--- start of Source records ---
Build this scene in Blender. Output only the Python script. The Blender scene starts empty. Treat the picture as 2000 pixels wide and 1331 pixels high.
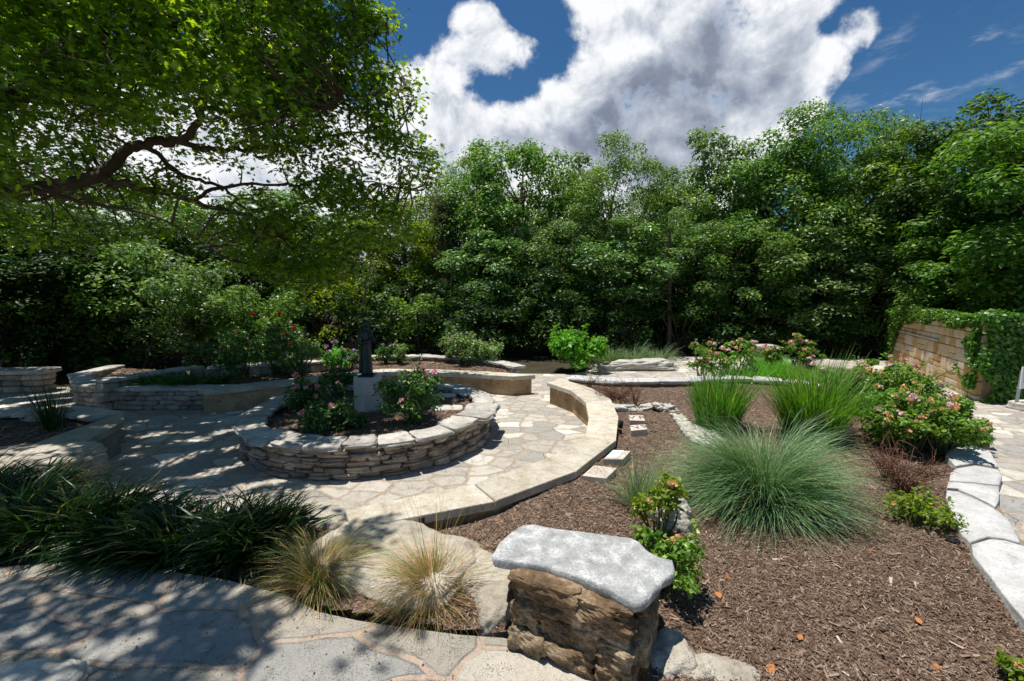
import bpy, math, random
import numpy as np
from mathutils import Vector
R = math.radians
sc = bpy.context.scene
C = sc.collection
# ------------------------------------------------------------------ camera, sky, sun
F, PITCH, EYE = 843.0, 0.1066, 2.2          # focal length in photograph pixels, downward tilt, eye height
cam = bpy.data.cameras.new('camera'); co = bpy.data.objects.new('camera', cam); C.objects.link(co)
co.location = (0, 0, EYE); co.rotation_euler = (R(90) - PITCH, 0, 0)
cam.sensor_width = 36; cam.lens = 36 * F / 2000; cam.clip_start = .05; cam.clip_end = 2000
sc.camera = co
SUN = Vector((-.18, .03, 1)).normalized()
elev = math.asin(SUN.z); azim = math.atan2(SUN.x, SUN.y)
sl = bpy.data.lights.new('sun', 'SUN'); so = bpy.data.objects.new('sun', sl); C.objects.link(so)
sl.energy = 5.0; sl.angle = R(.5); sl.color = (1, .965, .9)
so.rotation_euler = SUN.to_track_quat('Z', 'Y').to_euler()
sc.view_settings.view_transform = 'Standard'; sc.view_settings.look = 'None'
sc.view_settings.exposure = 0.18; sc.view_settings.gamma = 1
sc.cycles.max_bounces = 6; sc.cycles.diffuse_bounces = 3; sc.cycles.glossy_bounces = 2
sc.cycles.transmission_bounces = 4; sc.cycles.transparent_max_bounces = 4

def pdir(px, py):
    x = (px - 1000) / F; y = -(py - 665.5) / F
    return np.array([x, math.cos(PITCH) + y * math.sin(PITCH), -math.sin(PITCH) + y * math.cos(PITCH)])
def G(px, py, z=0.0):                        # where the sight line through a photo pixel meets height z
    d = pdir(px, py); t = (z - EYE) / d[2]; return (d[0] * t, d[1] * t)
def H(px, py, Y):                            # x and height at distance Y
    d = pdir(px, py); t = Y / d[1]; return (d[0] * t, EYE + d[2] * t)

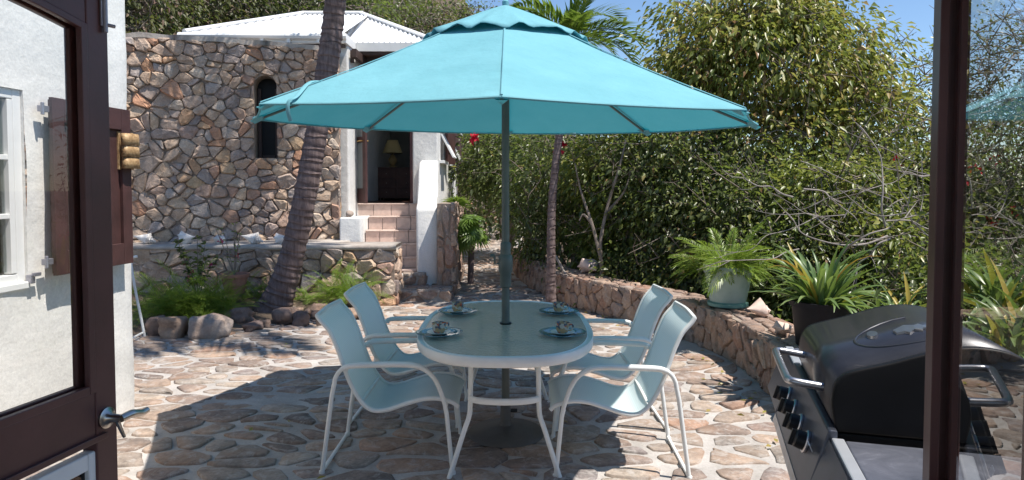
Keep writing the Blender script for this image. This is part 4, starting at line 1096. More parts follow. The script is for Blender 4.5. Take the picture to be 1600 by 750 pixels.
--- end of Source records ---
## What you need to do
Reproduce all of the entries word for word, skipping any pictures they hold.

## Result
Build this scene in Blender. Output only the Python script. The Blender scene starts empty. Treat the picture as 2000 pixels wide and 1331 pixels high.
import bpy, math, random
import numpy as np
from mathutils import Vector
R = math.radians
sc = bpy.context.scene
C = sc.collection
# ------------------------------------------------------------------ camera, sky, sun
F, PITCH, EYE = 843.0, 0.1066, 2.2          # focal length in photograph pixels, downward tilt, eye height
cam = bpy.data.cameras.new('camera'); co = bpy.data.objects.new('camera', cam); C.objects.link(co)
co.location = (0, 0, EYE); co.rotation_euler = (R(90) - PITCH, 0, 0)
cam.sensor_width = 36; cam.lens = 36 * F / 2000; cam.clip_start = .05; cam.clip_end = 2000
sc.camera = co
SUN = Vector((-.18, .03, 1)).normalized()
elev = math.asin(SUN.z); azim = math.atan2(SUN.x, SUN.y)
sl = bpy.data.lights.new('sun', 'SUN'); so = bpy.data.objects.new('sun', sl); C.objects.link(so)
sl.energy = 5.0; sl.angle = R(.5); sl.color = (1, .965, .9)
so.rotation_euler = SUN.to_track_quat('Z', 'Y').to_euler()
sc.view_settings.view_transform = 'Standard'; sc.view_settings.look = 'None'
sc.view_settings.exposure = 0.18; sc.view_settings.gamma = 1
sc.cycles.max_bounces = 6; sc.cycles.diffuse_bounces = 3; sc.cycles.glossy_bounces = 2
sc.cycles.transmission_bounces = 4; sc.cycles.transparent_max_bounces = 4

def pdir(px, py):
    x = (px - 1000) / F; y = -(py - 665.5) / F
    return np.array([x, math.cos(PITCH) + y * math.sin(PITCH), -math.sin(PITCH) + y * math.cos(PITCH)])
def G(px, py, z=0.0):                        # where the sight line through a photo pixel meets height z
    d = pdir(px, py); t = (z - EYE) / d[2]; return (d[0] * t, d[1] * t)
def H(px, py, Y):                            # x and height at distance Y
    d = pdir(px, py); t = Y / d[1]; return (d[0] * t, EYE + d[2] * t)

Keep writing the Blender script for this image. This is part 4, starting at line 1096. More parts follow. The script is for Blender 4.5. Take the picture to be 1600 by 750 pixels.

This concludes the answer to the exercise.